Que le monde de l’art se préoccupe de sa digitalisation et ses possibilités apparaît comme un phénomène naturel, comme une suite logique de l’évolution de notre monde. Mais on peut regretter l’usage majoritaire qui en est fait. Toutefois certain·e·s semblent avoir accepté qu’il ne serait pas possible pendant un temps, de « faire comme d’habitude », de prétendre la normalité dans une période inhabituelle. Iels ont utilisé le digital pour apporter, modestement, un autre regard sur leur travail, les œuvres ou les expositions : aborder la création et ce qui l’entoure autrement, souvent par les mots plus que par les images, puisque les expositions sont provisoirement invisibles (2). Et on ne peut que se réjouir de ces initiatives qui ont témoigné d’une réflexion sur les usages possibles du numérique pour le monde de l’art sans chercher à remplacer l’expérience physique par du virtuel. 

meme @jerrygogossian

Aller voir une exposition, regarder des œuvres, prendre conscience d’une scénographie, de la cohérence –  ou non – des œuvres entre elles, de la circulation induite, c’est d’abord faire une expérience. Une expérience sensible, physique, appréhendée par nos yeux, nos oreilles, notre corps entier. C’est aussi faire une expérience de l’espace, et de notre propre corps dans l’espace qu’une exposition produit.

La « distanciation sociale » ne sied que très peu à l’œuvre d’art. Voir des oeuvres, c’est faire la rencontre avec un tout dans un espace-temps donné, et dans un état physique et mental. C’est une expérience de l’instant qui ne peut passer que par une rencontre physique. Autant de données sensibles nécessaires, que même la meilleure des vues d’exposition ne peut reproduire. L’œuvre dont nous admirons en réalité sa reproduction en photographie n’est qu’un avatar. Et si le visuel est une donnée essentielle dans nos sociétés contemporaines, il est au mieux la trace d’une expérience, pas l’expérience elle-même. 

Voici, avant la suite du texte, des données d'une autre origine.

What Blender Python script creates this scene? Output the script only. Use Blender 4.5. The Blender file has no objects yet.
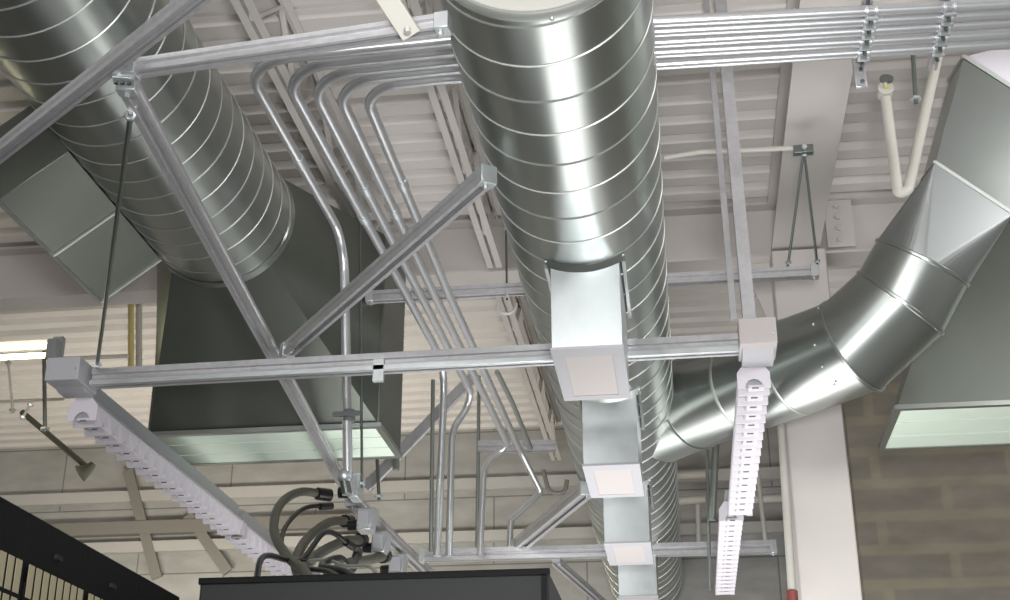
import bpy, bmesh, math, random
from math import sin, cos, tan, pi, radians, atan2, sqrt
from mathutils import Vector, Matrix
random.seed(7)
sc = bpy.context.scene
COL = sc.collection
CZ = 1.0                       # camera height above the floor
F = 1350.0; PIT = radians(23.6); YAW = radians(7.5)
vf = Vector((-sin(YAW)*cos(PIT), cos(YAW)*cos(PIT), sin(PIT)))
vr = Vector((cos(YAW), sin(YAW), 0)); vu = vr.cross(vf)
def ray(x, y): return vf + vr*((x-505)/F) + vu*((300-y)/F)
def PH(x, y, H):               # survey helper: sight line met with a level H above the camera
    d = ray(x, y); return d*(H/d.z) + Vector((0, 0, CZ))
def PY(x, y, Y):
    d = ray(x, y); return d*(Y/d.y) + Vector((0, 0, CZ))
def V(x, y, H): return Vector((x, y, H+CZ))

# ------------------------------------------------------------------ materials
def lin(c):
    c = c/255.0
    return c/12.92 if c <= .04045 else ((c+.055)/1.055)**2.4
def rgb(r, g, b): return (lin(r), lin(g), lin(b), 1)
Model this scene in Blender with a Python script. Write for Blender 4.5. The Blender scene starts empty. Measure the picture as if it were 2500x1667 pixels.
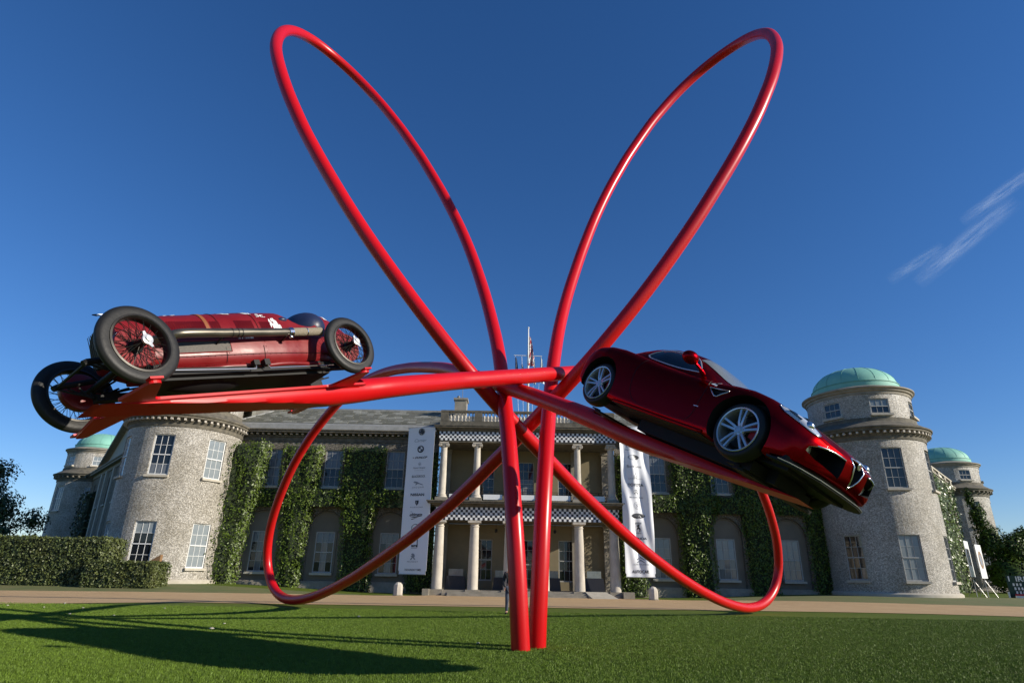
import bpy, bmesh, math, random
import numpy as np
from mathutils import Vector, Matrix, Quaternion

rnd = random.Random(7)
sc = bpy.context.scene
COL = sc.collection
U = 1.28                                   # the scene is laid out in units of 1/1.28 m and brought to metres at the end

# ------------------------------------------------------------------ camera, sky, sun, exposure
def _camera():
    p = math.radians(20.9); ro = math.radians(1.03)
    r0 = Vector((1, 0, 0)); u0 = Vector((0, -math.sin(p), math.cos(p))); fw = Vector((0, math.cos(p), math.sin(p)))
    cr = math.cos(ro) * r0 + math.sin(ro) * u0
    cu = -math.sin(ro) * r0 + math.cos(ro) * u0
    cd = bpy.data.cameras.new('camera'); cd.sensor_width = 36; cd.lens = 36 * 1484 / 2500
    cd.clip_start = 0.05; cd.clip_end = 20000
    c = bpy.data.objects.new('camera', cd); COL.objects.link(c)
    m = Matrix((cr, cu, -fw)).transposed().to_4x4(); m.translation = Vector((0, 0, 1.45 / U))
    c.matrix_world = m
    sc.camera = c
_camera()
SUN_EL, SUN_AZ = 21.8, 107.0               # compass azimuth, clockwise from +Y
w = bpy.data.worlds.new('World'); sc.world = w; w.use_nodes = True
nt = w.node_tree; bg = nt.nodes['Background']
sky = nt.nodes.new('ShaderNodeTexSky'); sky.sky_type = 'NISHITA'; sky.sun_disc = False
sky.sun_elevation = math.radians(SUN_EL); sky.sun_rotation = math.radians(SUN_AZ)
sky.air_density = 1.0; sky.dust_density = 0.0; sky.ozone_density = 4.0; sky.altitude = 0
hs = nt.nodes.new('ShaderNodeHueSaturation'); hs.inputs['Saturation'].default_value = 1.18
hs.inputs['Value'].default_value = 1.0
nt.links.new(sky.outputs[0], hs.inputs['Color']); 
ti = nt.nodes.new('ShaderNodeMix'); ti.data_type = 'RGBA'; ti.blend_type = 'MULTIPLY'; ti.inputs[0].default_value = 1.0; ti.inputs[7].default_value = (0.90, 0.93, 1.12, 1)
nt.links.new(hs.outputs[0], ti.inputs[6]); nt.links.new(ti.outputs[2], bg.inputs['Color'])
bg.inputs['Strength'].default_value = 0.092
sd = Vector((math.sin(math.radians(SUN_AZ)) * math.cos(math.radians(SUN_EL)), math.cos(math.radians(SUN_AZ)) * math.cos(math.radians(SUN_EL)), math.sin(math.radians(SUN_EL))))
sl = bpy.data.lights.new('sun', 'SUN'); sl.energy = 5.0; sl.angle = math.radians(0.53); sl.color = (1.0, 0.92, 0.78)
so = bpy.data.objects.new('sun', sl); COL.objects.link(so); so.rotation_euler = sd.to_track_quat('Z', 'Y').to_euler(); so.location = (40, -12, 30)
vs = sc.view_settings; vs.view_transform = 'Standard'; vs.look = 'None'; vs.exposure = 0.3; vs.gamma = 1.0; vs.use_curve_mapping = False

# ------------------------------------------------------------------ materials
def _mat(name):
    m = bpy.data.materials.new(name); m.use_nodes = True
    return m, m.node_tree, m.node_tree.nodes['Principled BSDF']
def _set(b, k, v):
    if k in b.inputs: b.inputs[k].default_value = v
def mat(name, c1, c2=None, rough=0.6, metal=0.0, scale=4.0, detail=4.0, bump=0.0, bscale=None, coat=0.0, coat_rough=0.03,
        spec=0.5, stretch=None, island=0.0, trans=0.0, mid=0.5, rvar=0.0, voro=None, emit=None, sub=0.0, width=0.25, edge=None):
    """principled paint with a noise mix of two colours, optional bump, optional value change per mesh island"""
    m, t, b = _mat(name)
    N = t.nodes; L = t.links
    b.inputs['Base Color'].default_value = (*c1, 1); b.inputs['Roughness'].default_value = rough; b.inputs['Metallic'].default_value = metal
    if edge: b.inputs['Specular Tint'].default_value = (*edge, 1)
    _set(b, 'Coat Weight', coat); _set(b, 'Coat Roughness', coat_rough); _set(b, 'Specular IOR Level', spec)
    if trans: _set(b, 'Transmission Weight', trans)
    if emit: _set(b, 'Emission Color', (*emit[0], 1)); _set(b, 'Emission Strength', emit[1])
    tc = N.new('ShaderNodeTexCoord'); vec = tc.outputs['Object']
    if stretch:
        mp = N.new('ShaderNodeMapping'); mp.inputs['Scale'].default_value = stretch; L.new(vec, mp.inputs['Vector']); vec = mp.outputs[0]
    col = None
    if c2 is not None:
        if voro:
            n = N.new('ShaderNodeTexVoronoi'); n.inputs['Scale'].default_value = voro; n.inputs['Randomness'].default_value = 1.0
            sp = N.new('ShaderNodeSeparateColor'); L.new(n.outputs['Color'], sp.inputs[0]); src = sp.outputs[0]
            L.new(vec, n.inputs['Vector'])
        else:
            n = N.new('ShaderNodeTexNoise'); n.inputs['Scale'].default_value = scale; n.inputs['Detail'].default_value = detail
            n.inputs['Roughness'].default_value = 0.6; L.new(vec, n.inputs['Vector']); src = n.outputs[0]
        r = N.new('ShaderNodeMapRange'); r.inputs['From Min'].default_value = mid - width; r.inputs['From Max'].default_value = mid + width
        L.new(src, r.inputs['Value'])
        mx = N.new('ShaderNodeMix'); mx.data_type = 'RGBA'; mx.inputs[6].default_value = (*c1, 1); mx.inputs[7].default_value = (*c2, 1)
        L.new(r.outputs[0], mx.inputs[0]); col = mx.outputs[2]
        if rvar:
            rr = N.new('ShaderNodeMapRange'); rr.inputs['To Min'].default_value = max(0, rough - rvar); rr.inputs['To Max'].default_value = min(1, rough + rvar)
            L.new(r.outputs[0], rr.inputs['Value']); L.new(rr.outputs[0], b.inputs['Roughness'])
    if island:
        g = N.new('ShaderNodeNewGeometry'); h = N.new('ShaderNodeHueSaturation')
        r2 = N.new('ShaderNodeMapRange'); r2.inputs['To Min'].default_value = 1 - island; r2.inputs['To Max'].default_value = 1 + island
        L.new(g.outputs['Random Per Island'], r2.inputs['Value']); L.new(r2.outputs[0], h.inputs['Value'])
        if col: L.new(col, h.inputs['Color'])
        else: h.inputs['Color'].default_value = (*c1, 1)
        col = h.outputs[0]
    if col: L.new(col, b.inputs['Base Color'])
    if bump:
        n2 = N.new('ShaderNodeTexNoise'); n2.inputs['Scale'].default_value = bscale or scale * 3; n2.inputs['Detail'].default_value = 4
        L.new(vec, n2.inputs['Vector'])
        bp = N.new('ShaderNodeBump'); bp.inputs['Strength'].default_value = min(1, bump); bp.inputs['Distance'].default_value = 0.02 * max(1, bump)
        L.new(n2.outputs[0], bp.inputs['Height']); L.new(bp.outputs[0], b.inputs['Normal'])
    return m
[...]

La critique d’art aussi est d’abord affaire de rencontre, avec l’œuvre, avec l’exposition, avec l’espace, avec l’artiste. L’écriture tente alors de retranscrire par les mots cette rencontre sensible. Paradoxalement, elle entend traduire ce qui a priori ne peut être dit. Il ne s’agit pas de décrire ce que l’on voit, ni d’analyser comme l’historien·ne de l’art, mais de partager cette expérience personnelle de la rencontre, qu’elle soit bonne ou mauvaise. Mais dans la période que nous vivons actuellement, où nos réseaux sont, certes, remplis de contenus visuels, de quelle rencontre pouvons-nous encore témoigner ? Sur quoi et comment écrire, quand il n’y a (plus) rien à voir ?

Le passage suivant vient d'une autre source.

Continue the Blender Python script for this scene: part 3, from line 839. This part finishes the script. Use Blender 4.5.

À saturer visuellement l’espace digital, ne risque-t-on pas, non seulement de générer à la fois frustration et lassitude, mais aussi sans le vouloir, de progressivement débarrasser l’art de son mystère, de ce qui crée l’émerveillement, plus que jamais nécessaire en ces temps de crise ? Il n’y a rien de normal dans ce que nous vivons actuellement, on ne le répètera jamais assez. Pourquoi alors, chercher à maintenir une absurde apparence de normalité ? 

S’il n’y a rien de normal dans la situation, alors il n’est pas étonnant qu’il n’y ait rien à voir. Et s’il n’y a rien à voir, il y a cependant beaucoup à penser.

avril 2020 

Tania Hautin-Trémolières
Texte édité par Charlotte Lebot

Notes :
(1) Nikita Yingqian Cai, « What happens after the contactless art world? », WCSCD, avril 2020, disponible en ligne : 
http://wcscd.com/index.php/wcscd-curatorial-inquiries/as-you-go-journal/what-happens-after-the-contactless-art-world/?fbclid=IwAR1sSxAbxNeIJIX0P-hym8Cv9v9B6fi9hu2K8gvWL1DabV6IV8MQuB4n1Fs 

(2) Parmi ces initiatives réconfortantes, je pense notamment aux Petites histoires en vidéo de la galerie Backslash, à celles de la galerie Sator Vous avez une minute ? consacrées à de courtes lectures de textes sur des œuvres ou expositions, ou encore au podcast de Camille Bardin, Présent·e, où cette dernière s’entretient avec des artistes sur ce qui existe en amont et en aval de la création.